Abstract The impact of spatially non-uniform emissions on the turbulence dispersion of passive tracers in the convective boundary layer is studied by means of large-eddy simulation. We explicitly calculated the different terms of the budget equations for the concentrations, fluxes and variances, and used sub-domain averaging where each sub-domain is the typical size of a large-scale model grid cell. We found that the concentration profiles in the sub-domain where the emission takes place are lightly affected by the size of the emission release. This effect becomes more relevant in the downwind sub-domain. Although sub-domain averaged fluxes are not affected by the emission source size, concentration variances are dramatically increased when the emission shrinks. This increase originates from the mixing of highly concentrated air parcels with those of low concentrations. We also found that the concentration variance at the surface is driven neither by the position of the emission source nor the strength of the shear forcing but solely by the emission variance.

Keywords Convective boundary layer – Large-eddy simulation – Non-uniform emission – Scalar flux – Scalar variance – Turbulent dispersion

De Meij et al ACP 2009 published

The paper “The impact of MM5 and WRF meteorology over complex terrain on CHIMERE model calculations” by A. de Meij, A. Gzella, P. Thunis, C. Cuvelier, B. Bessagnet, J. F. Vinuesa, and L. Menut has been published in Atmospheric Chemistry and Physics.

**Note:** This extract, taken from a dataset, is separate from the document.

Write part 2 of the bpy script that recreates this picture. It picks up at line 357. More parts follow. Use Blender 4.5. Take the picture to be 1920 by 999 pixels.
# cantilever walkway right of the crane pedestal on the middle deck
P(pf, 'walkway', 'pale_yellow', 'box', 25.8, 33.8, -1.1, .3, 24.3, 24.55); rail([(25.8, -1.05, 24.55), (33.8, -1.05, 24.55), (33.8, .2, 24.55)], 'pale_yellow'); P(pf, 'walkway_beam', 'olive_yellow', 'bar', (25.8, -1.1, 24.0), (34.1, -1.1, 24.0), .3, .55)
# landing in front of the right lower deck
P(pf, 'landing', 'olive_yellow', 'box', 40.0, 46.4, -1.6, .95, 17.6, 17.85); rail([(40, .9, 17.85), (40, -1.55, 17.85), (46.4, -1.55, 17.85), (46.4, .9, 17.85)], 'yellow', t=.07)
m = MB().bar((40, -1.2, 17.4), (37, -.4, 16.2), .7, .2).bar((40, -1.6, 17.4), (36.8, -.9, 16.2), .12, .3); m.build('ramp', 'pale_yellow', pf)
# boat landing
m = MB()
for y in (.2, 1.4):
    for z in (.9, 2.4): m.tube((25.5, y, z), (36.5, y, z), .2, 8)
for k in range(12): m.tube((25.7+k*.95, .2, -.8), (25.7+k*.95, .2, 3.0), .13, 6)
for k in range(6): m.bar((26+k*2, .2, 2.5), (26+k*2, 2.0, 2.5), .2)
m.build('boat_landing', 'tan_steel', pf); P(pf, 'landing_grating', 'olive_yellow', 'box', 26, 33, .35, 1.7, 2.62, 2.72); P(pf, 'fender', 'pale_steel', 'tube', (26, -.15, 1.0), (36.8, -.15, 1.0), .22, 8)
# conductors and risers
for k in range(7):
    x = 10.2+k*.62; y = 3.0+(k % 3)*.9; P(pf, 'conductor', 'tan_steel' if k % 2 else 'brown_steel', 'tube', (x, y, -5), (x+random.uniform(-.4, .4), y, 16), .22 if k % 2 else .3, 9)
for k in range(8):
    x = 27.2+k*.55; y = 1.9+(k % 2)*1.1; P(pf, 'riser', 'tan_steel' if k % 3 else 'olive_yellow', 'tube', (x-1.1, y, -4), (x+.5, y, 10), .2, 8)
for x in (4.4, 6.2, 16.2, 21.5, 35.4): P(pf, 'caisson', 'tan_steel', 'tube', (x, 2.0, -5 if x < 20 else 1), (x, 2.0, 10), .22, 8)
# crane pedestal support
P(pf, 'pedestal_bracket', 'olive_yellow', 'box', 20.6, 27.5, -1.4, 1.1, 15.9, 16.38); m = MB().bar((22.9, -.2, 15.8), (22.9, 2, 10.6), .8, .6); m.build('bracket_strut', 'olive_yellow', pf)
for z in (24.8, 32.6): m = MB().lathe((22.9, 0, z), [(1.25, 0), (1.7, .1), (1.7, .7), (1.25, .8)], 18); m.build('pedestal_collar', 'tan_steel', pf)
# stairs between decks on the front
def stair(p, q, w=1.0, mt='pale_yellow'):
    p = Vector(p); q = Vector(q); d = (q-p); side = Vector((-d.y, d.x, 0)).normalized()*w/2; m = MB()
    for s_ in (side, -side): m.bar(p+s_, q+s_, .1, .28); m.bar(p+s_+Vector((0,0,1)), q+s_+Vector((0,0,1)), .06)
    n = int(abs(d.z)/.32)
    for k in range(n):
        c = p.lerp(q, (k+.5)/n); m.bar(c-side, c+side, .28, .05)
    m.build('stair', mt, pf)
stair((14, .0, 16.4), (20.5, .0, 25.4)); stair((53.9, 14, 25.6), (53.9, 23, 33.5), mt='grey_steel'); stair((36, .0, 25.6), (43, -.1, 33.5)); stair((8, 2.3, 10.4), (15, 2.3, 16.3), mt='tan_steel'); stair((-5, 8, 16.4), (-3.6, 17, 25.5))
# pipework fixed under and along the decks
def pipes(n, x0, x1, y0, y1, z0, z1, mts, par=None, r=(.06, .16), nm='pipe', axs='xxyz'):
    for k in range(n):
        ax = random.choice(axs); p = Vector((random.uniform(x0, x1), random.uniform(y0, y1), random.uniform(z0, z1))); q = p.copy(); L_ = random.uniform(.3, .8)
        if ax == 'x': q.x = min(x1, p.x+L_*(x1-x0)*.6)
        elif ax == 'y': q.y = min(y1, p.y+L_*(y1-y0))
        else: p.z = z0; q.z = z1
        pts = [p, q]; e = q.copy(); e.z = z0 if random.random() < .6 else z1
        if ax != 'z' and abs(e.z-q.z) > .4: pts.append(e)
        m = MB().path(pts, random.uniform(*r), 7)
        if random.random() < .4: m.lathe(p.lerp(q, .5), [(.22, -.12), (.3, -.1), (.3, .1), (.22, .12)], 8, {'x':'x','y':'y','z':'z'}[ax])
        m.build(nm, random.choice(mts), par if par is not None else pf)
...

Abstract. The objective of this study is to evaluate the impact of meteorological input data on calculated gas and aerosol concentrations. We use two different meteorological models (MM5 and WRF) together with the chemistry transport model CHIMERE. We focus on the Po valley area (Italy) for January and June 2005.

Firstly we evaluate the meteorological parameters with observations. The analysis shows that the performance of both models in calculating surface parameters is similar, however differences are still observed.

Secondly, we analyze the impact of using MM5 and WRF on calculated PM10 and O3 concentrations. In general CHIMERE/MM5 and CHIMERE/WRF underestimate the PMv concentrations for January. The difference in PM10 concentrations for January between CHIMERE/MM5 and CHIMERE/WRF is around a factor 1.6 (PM10 higher for CHIMERE/MM5). This difference and the larger underestimation in PM10 concentrations by CHIMERE/WRF are related to the differences in heat fluxes and the resulting PBL heights calculated by WRF. In general the PBL height by WRF meteorology is a factor 2.8 higher at noon in January than calculated by MM5. This study showed that the difference in microphysics scheme has an impact on the profile of cloud liquid water (CLW) calculated by the meteorological driver and therefore on the production of SO4 aerosol.

A sensitivity analysis shows that changing the Noah Land Surface Model (LSM) in our WRF pre-processing for the 5-layer soil temperature model, calculated monthly mean PMv concentrations increase by 30%, due to the change in the heat fluxes and the resulting PBL heights.

For June, PM10 calculated concentrations by CHIMERE/MM5 and CHIMERE/WRF are similar and agree with the observations. Calculated O3 values for June are in general overestimated by a factor 1.3 by CHIMERE/MM5 and CHIMERE/WRF. High temporal correlations are found between modeled and observed O3 concentrations.

Cassiani et al. ACPD 2009 published

The paper “Stochastic fields method for sub-grid scale emission heterogeneity in mesoscale atmospheric dispersion models” by M. Cassiani, J. F. Vinuesa, S. Galmarini, and B. Denby has been published in Atmospheric Chemistry and Physics Discussions.

Abstract. The stochastic fields method for turbulent reacting flows has been applied to the issue of sub-grid scale emission heterogeneity in a mesoscale model. This method is a solution technique for the probability density function (PDF) transport equation and can be seen as a straightforward extension of currently used mesoscale dispersion models. It has been implemented in an existing mesoscale model and the results compared with Large-Eddy Simulation (LES) data devised to test specifically the effect of sub-grid scale emission heterogeneity on boundary layer concentration fluctuations. The sub-grid scale emission variability is assimilated in the model as a PDF of the emissions. The stochastic fields method shows excellent agreement with the LES data without the need of any additional model constants, nor the adjustment of the constants already used in the mesoscale model. The stochastic fields method solves transport equations of the concentration PDF for dispersing scalars and therefore it possesses the ability to handle chemistry of any complexity without closure assumptions. This study shows for the first time the feasibility of applying this method to mesoscale chemical transport models.

Vinuesa and Galmarini BLM 09 accepted

The paper “Turbulent dispersion of non-uniformly emitted passive tracers in convective boundary layers” by J.-F. Vinuesa and S. Galmarini has been accepted for publication in BLM.